Dedicated to classics and hits.

Friday, January 06, 2012


by Joseph Conrad
Originally published
This Edition
Everyman's Library 38

      Does anyone else find it funny that the universal method of teaching high school students about literature/English is by reading Novels/other literature and then "analyzing" it.  Like, describing the plot and asking why the characters did what they did?  That's what I remember.  I think educators would make more headway with students if they treated each book like a hit record, and talked about why it was popular, focusing specifically on why the students DON'T like it- what has changed in their world.  Confront them about their taste and try to explain why they are reading this specific book.

     From the perspective of looking at a classic work of literature as a hit, Nostromo is interesting because it wasn't well received at the time.  It's "generally" considered to be a top classic Novel, even the best by Joseph Conrad since Heart of Darkness is more of a short story/novella.  Part of what makes Nostromo so classic is that it's a late example of pre "modernist" novels.  This is not a novel that sets out to toy with expectations of the Audience regarding a Novel, it's a novel that sets out to wow you with command of detail, richly drawn characters and enough pre-modern racism and prejudice to give the material an edge.

   Nostromo tells the tale of a made-up Central American/South American nation that sounds like Venezuela, Columbia, Panama or Nicaragua.  The central character set are Mr and Mrs Gould- native of English descent, who control the "richest coal mine in all the land."  They are just the anchors for a cast that ranges across class, with Nostromo himself being the equivalent of a ranking longshoreman.

  Other the course of 500 pages you get a lot of political squabbling in latin america- perhaps the premiere example of that specific dynamic IN ALL of literature. The backdrop is pleasantly appealing, richly drawn and stuffed with detail.  It's great that Conrad just brings the thematic thunder, and the whole time, doesn't feel compelled to apologize for his point of view.  That is key to the classic Novels of the 19th and pre 1920's 20th century: STRENGTH OF VIEWPOINT.

  So I read Nostromo, I'm glad I read it- I love Joseph Conrad.  It's everything I'm about in classic literature. Novels were better before Authors felt that to apologize for every thing that has gone wrong in the world.  Conrad knew life was cruel- he worked as a sailor for twenty years- but he conjured up worlds in his mind, and then wrote it all down, and didn't say "Sorry!" afterwards.  That's like it should be with Art, and how commerce so rarely is: Stated with conviction.

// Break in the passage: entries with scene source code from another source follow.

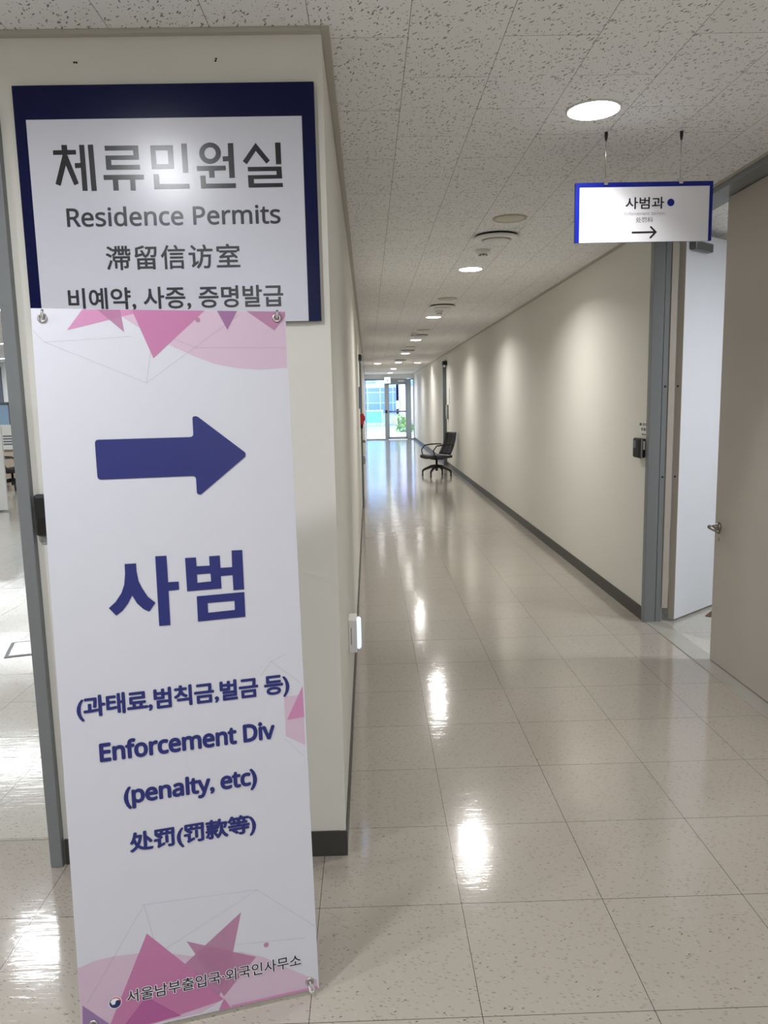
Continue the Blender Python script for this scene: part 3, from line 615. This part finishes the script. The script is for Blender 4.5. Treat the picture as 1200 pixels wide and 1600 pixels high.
# round two-colour emblem
ex_, ey_, er_ = .0823, .0832, .0142
arc = lambda r, a0, a1, cx=0, cy=0, n=18: [(cx + r * math.cos(math.radians(a0 + (a1 - a0) * i / n)), cy + r * math.sin(math.radians(a0 + (a1 - a0) * i / n))) for i in range(n + 1)]
em = lambda pts: [(ex_ + x * er_, ey_ + y * er_) for x, y in pts]
MB().poly(disk(ex_, ey_, er_ * 1.12, 36), ink(9.2)).build('emblem_ground', 'halo', sheet, fix=False)
blue = arc(1, 118, 352) + arc(.46, -15, 165, .46, -.08) + arc(.36, 345, 170, -.3, .02) + arc(.86, 170, 118, .04, .02)
MB().poly(em(blue), ink(10)).build('emblem_blue', 'em_blue', sheet, fix=False)
red = arc(1, 112, -22) + arc(.84, -18, 118, .0, -.02)
MB().poly(em(red), ink(10.4)).build('emblem_red', 'em_red', sheet, fix=False)
# eyelets, hooks, poles and feet
for u, v in UV['B_grom']:
    g = MB(); g.tube([(u + .0085 * math.cos(a), -.0012, v + .0085 * math.sin(a)) for a in [2 * PI * i / 20 for i in range(20)]], .003, 8, True)
    g.build('eyelet', 'steel', sheet)
hub = Vector((WB / 2, .10, .80))
for i, (u, v) in enumerate(UV['B_grom']):
    top = v > 1
    tip = Vector((u, .012, v + (.0 if top else -.004)))
    pole = MB().tube([hub, hub.lerp(tip, .5) + Vector((0, .03, 0)), hub.lerp(tip, .9) + Vector((0, .006, 0)), tip], [.006, .0055, .005, .0045], 8).build('pole', 'grey_plastic', bn)
    if top: MB().tube([(u, .012, v), (u, -.008, v + .002), (u + .001, -.011, v + .010), (u + .002, -.006, v + .017)], .0035, 8).build('hook', 'chrome', pole)
    else:
        MB().tube([(u, .012, v), (u, -.010, v), (u + .004, -.012, v - .018)], .0035, 8).build('hook', 'chrome', pole)
        z0 = (.0 - bu[2]) / math.cos(bl_)
        MB().tube([(u, .012, v - .002), (u + .004, -.004, v - .022), (u + .004, -.002, v - .03)], [.006, .008, .0075], 10).build('foot_cap', 'white_plastic', pole)
MB().lathe([(.02, -.03), (.03, -.02), (.03, .02), (.02, .03)], 18, 'y', tuple(hub)).build('hub', 'black_soft', bn)
iv = mt.inverted()
ft = iv @ Vector((bu[0] + .05, bu[1] + .62, .006)); 
MB().tube([hub, ft], [.007, .006], 8).build('rear_leg', 'grey_plastic', bn)

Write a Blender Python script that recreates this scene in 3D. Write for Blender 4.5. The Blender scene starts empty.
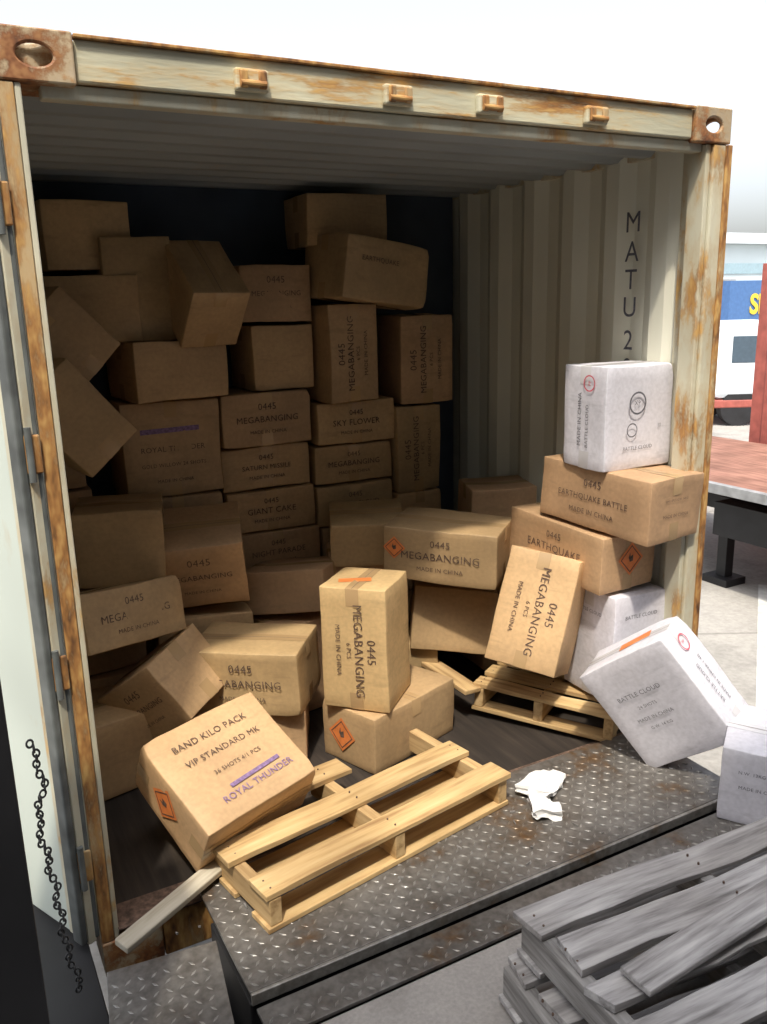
import bpy, bmesh, math, random
from mathutils import Vector, Matrix, Euler, noise
D=math.radians
random.seed(7)
sc=bpy.context.scene
COL=sc.collection
# ------------------------------------------------------------- materials
def mat(name):
    m=bpy.data.materials.new(name);m.use_nodes=True
    nt=m.node_tree;b=nt.nodes['Principled BSDF'];return m,nt,b
def N(nt,t,**k):
    n=nt.nodes.new(t)
    for a,v in k.items():
        setattr(n,a,v)
    return n
def L(nt,a,b): nt.links.new(a,b)
def ramp(nt,fac,stops):
    r=nt.nodes.new('ShaderNodeValToRGB');e=r.color_ramp.elements
    e[0].position=stops[0][0];e[0].color=stops[0][1]+(1,)
    e[1].position=stops[-1][0];e[1].color=stops[-1][1]+(1,)
    for p,c in stops[1:-1]:
        x=e.new(p);x.color=c+(1,)
    L(nt,fac,r.inputs[0]);return r
def coords(nt,scale=(1,1,1),rnd=False,kind='Object'):
    tc=N(nt,'ShaderNodeTexCoord');mp=N(nt,'ShaderNodeMapping');mp.inputs['Scale'].default_value=scale
    L(nt,tc.outputs[kind],mp.inputs[0])
    if rnd:
        oi=N(nt,'ShaderNodeObjectInfo');mu=N(nt,'ShaderNodeMath',operation='MULTIPLY');mu.inputs[1].default_value=37
        L(nt,oi.outputs['Random'],mu.inputs[0]);L(nt,mu.outputs[0],mp.inputs['Location'])
    return mp.outputs[0]
def noise_n(nt,vec,scale,detail=3,rough=.55):
    n=N(nt,'ShaderNodeTexNoise');n.inputs['Scale'].default_value=scale;n.inputs['Detail'].default_value=detail;n.inputs['Roughness'].default_value=rough
    L(nt,vec,n.inputs['Vector']);return n.outputs['Fac']
def mixc(nt,f,a,b,bt='MIX'):
    m=N(nt,'ShaderNodeMix',data_type='RGBA',blend_type=bt)
    if isinstance(f,float): m.inputs[0].default_value=f
    else: L(nt,f,m.inputs[0])
    for s,v in ((6,a),(7,b)):
        if isinstance(v,tuple): m.inputs[s].default_value=v+(1,)
        else: L(nt,v,m.inputs[s])
    return m.outputs[2]
def bump(nt,b,h,st=.3,dist=.01):
    n=N(nt,'ShaderNodeBump');n.inputs['Strength'].default_value=st;n.inputs['Distance'].default_value=dist
    L(nt,h,n.inputs['Height']);L(nt,n.outputs[0],b.inputs['Normal'])
def simple(name,c,rough=.7,metal=0,var=.25,scale=8):
    m,nt,b=mat(name)
    v=coords(nt);f=noise_n(nt,v,scale,2)
    r=ramp(nt,f,[(.3,tuple(x*(1-var) for x in c)),(.7,tuple(min(1,x*(1+var)) for x in c))])
    L(nt,r.outputs[0],b.inputs['Base Color']);b.inputs['Roughness'].default_value=rough;b.inputs['Metallic'].default_value=metal
    return m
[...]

  There's a way to look at Nostromo in terms of "colonialist literature" but I say, embrace the label.  You can seek to understand colonialism without being a colonialist in matters of international politics.

1 comment:

Cud said...

I too loved this book. It is the only full-length novel I've read by Conrad. Though it shares elements of colonialism with Heart of Darkness, I thought this work dealt with different themes, and it was certainly more sweeping in scope than the novella.

You are right about the "thematic thunder". For me though, his insights on human nature and the futility of individual action resonated more than his interpretation of colonialism. Despite Conrad's bleakness, he absolutely expresses these themes with conviction.

As a final note, I'd add that the Gould's mine silver, not coal. The ingots produced have no practical value, which is critical to understanding Conrad's cynicism.